Meno di due mesi fa il Governatore della Banca centrale inglese definiva il problema degli aumenti dei prezzi alimentari “apocalittico”. Da settimane si discute con preoccupazione del blocco delle esportazioni di grano ucraino a causa della guerra e dell’impatto che la mancanza di fertilizzanti e la fiammata sui loro prezzi avranno sulla resa delle colture.
Si stima, in questo ultimo caso, un impatto fino al 25%. Russia e Bielorussia, la prima ricca di gas con cui si producono i fertilizzanti e la seconda di potassio, sono tra i principali esportatori globali di fertilizzanti. Le implicazioni sociali e politiche sia in Europa che nel Mediterraneo di una crisi alimentare non dovrebbero lasciare tranquillo nessuno.

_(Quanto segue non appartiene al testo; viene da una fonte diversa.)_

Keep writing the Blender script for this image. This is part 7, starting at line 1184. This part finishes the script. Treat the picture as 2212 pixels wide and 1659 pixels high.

In questi stessi giorni, ringraziamo Bloomberg per la “dritta”, gli agricoltori olandesi scendono in piazza per protestare contro un piano di riduzione di emissioni di nitrogeno che potrebbe costringere gli allevatori ad abbattere il 30% del bestiame e per le fattorie più piccole determinare la chiusura. L’Olanda è uno dei principali esportatori di alimentari. Il Governo olandese deve attuare il piano di riduzione europeo e ha l’obiettivo di farlo entro il 2030 riducendo della metà il nitrogeno. In teoria mancano otto anni, ma come sempre gli annunci, soprattutto se credibili, determinano conseguenze molto più veloci di quelle implicite nella scadenza. Pensiamo al programma europeo di divieto di produzione delle auto con motore a combustione oltre il 2035. Le imprese rivedono i piani di investimento molto prima di quella data e in questo modo iniettano ondate di “volatilità” sul mercato del lavoro da subito. Per la cronaca, nel caso specifico, le preoccupazioni dei produttori auto sulla disponibilità di componenti per i motori elettrici, in particolare batterie, non hanno sortito alcun effetto sulla burocrazia europea.
Si è più o meno capito quindi che il possesso di un’auto nell’utopia europea diventerà un lusso. Oggi diventa chiaro che anche il consumo di carne sarà un lusso e un sacrificio imposto a decine di milioni di ignari europei sulla via del “cambiamento climatico”. Questo ovviamente si somma ai problemi sulla disponibilità di grano e di fertilizzanti che derivano dal gas che l’Europa, Italia inclusa, non vogliono estrarre. Nessuno si sogna di sottoporre a un voto democratico queste evoluzioni. Ci pensa la “scienza”.
C’è un capro espiatorio, lungi dall’essere innocente, a cui attribuire ogni colpa per l’aumento dei prezzi, la crisi economica e prossimamente, speriamo di no, quella alimentare: la Russia. L’utopia europea invece deve essere perseguita a qualunque costo, in qualunque contesto internazionale e anche se esiste il rischio che semplicemente non ci sia abbastanza per sfamare tutti. L’agricoltura come viene intesa nell’utopia non ha la resa necessaria per sfamare 7 miliardi di persone. Oltretutto il sogno europeo “green” spinge sulla luna i prezzi degli alimentari mettendo all’angolo i Paesi in via di sviluppo che reagiscono nell’unico modo possibile: bloccando le esportazioni di quel poco o quel molto che hanno per sottrarlo alle speculazioni che i mercati internazionali inevitabilmente montano sulle risorse percepite come scarse.
In uno scenario in cui le risorse diventano strutturalmente scarse qualsiasi politica monetaria espansiva può solo esasperare l’inflazione. Se invece si opta per una stretta monetaria, allora arriva la recessione e in Europa la frammentazione. Non ci sono alternative monetarie “buone” perché è la politica economica che è irrimediabilmente sbagliata.